Not competitors. Not price. Not options.
Marketers call it attenuation—the gradual weakening of intent over time and distance.
It’s why starlight dims the further it travels. Why a song you fell in love with eventually drifts away. Why the dreams of youth become the faint memories of middle age.
Attenuation is gravity for intent. It’s always pulling. It never stops.
The Most Valuable Thing in Marketing
Ask any marketer what they’ll pay a premium for and the answer is always intent. It’s why Google search ads cost so much—someone typing “best mattress for back pain” has declared what they want.
But a customer who walks into your store has expressed the highest intent of all. They got in their car. They drove across town. They walked through your door. That’s intent on steroids.
The Space Where Signal Clears
When two intentions genuinely align—when a customer wants to find something and you want to help them find it—something different happens. The noise falls away. Time slows down. Space opens for trust to form.
Many high-ticket sales interactions never get there.
The associate pushes their intent: close today, hit quota. The customer feels it. Walls go up. Or the interaction stays surface-level—product specs and price objections. Two strangers talking past each other.
The walk-away isn’t a sales failure. It’s a space that never opened.
But when it does open? When intentions align? The signal doesn’t fade. It gets fed.
The Noise at the Surface
Jump into the ocean on a day with two-foot chop and it feels like chaos. Waves slapping, water in your face. Drop two feet below the surface.
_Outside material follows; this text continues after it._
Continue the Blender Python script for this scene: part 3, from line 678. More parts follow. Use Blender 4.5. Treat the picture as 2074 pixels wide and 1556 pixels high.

Silence. Stillness.
The chaos was never in the ocean. It was just at the surface. And there’s no avoiding the chop—you have to go through it to get to the calm.
Foot traffic numbers, daily sales totals, promotional response rates. That’s the chop. It’s easy to mistake it for insight while the real signals quietly fade below.
How many people walked in with genuine intent and left before anyone captured it? How fast is that intent attenuating while you’re watching the waves?
You can’t see it from the surface.
Making Space for Intent
The world constantly pulls at your customers’ attention to serve someone else’s intent. Ads. Algorithms. Competitors. Everyone wants their focus redirected.
Create a space where intentions can align and start by training your team to engage with intent:
– Give a genuine compliment—not flattery, something real
– Find common ground—a shared experience, something human
– Listen more than talk
– Say no when the answer is no say, because nobody trusts a yes-man
Measuring What You Can’t See
You can’t fight attenuation if you can’t see it happening.
TrakWell works like an attenuation gauge for your business. It measures the signals below the surface: How many walked in, how many left known with intention aligned and how many left unknown.
The Real Work
It begins when someone walks out the door—and whether you’ve built the systems to preserve intent before it fades.
The signal was always there. The question is how clear you’ll keep it through all the noise.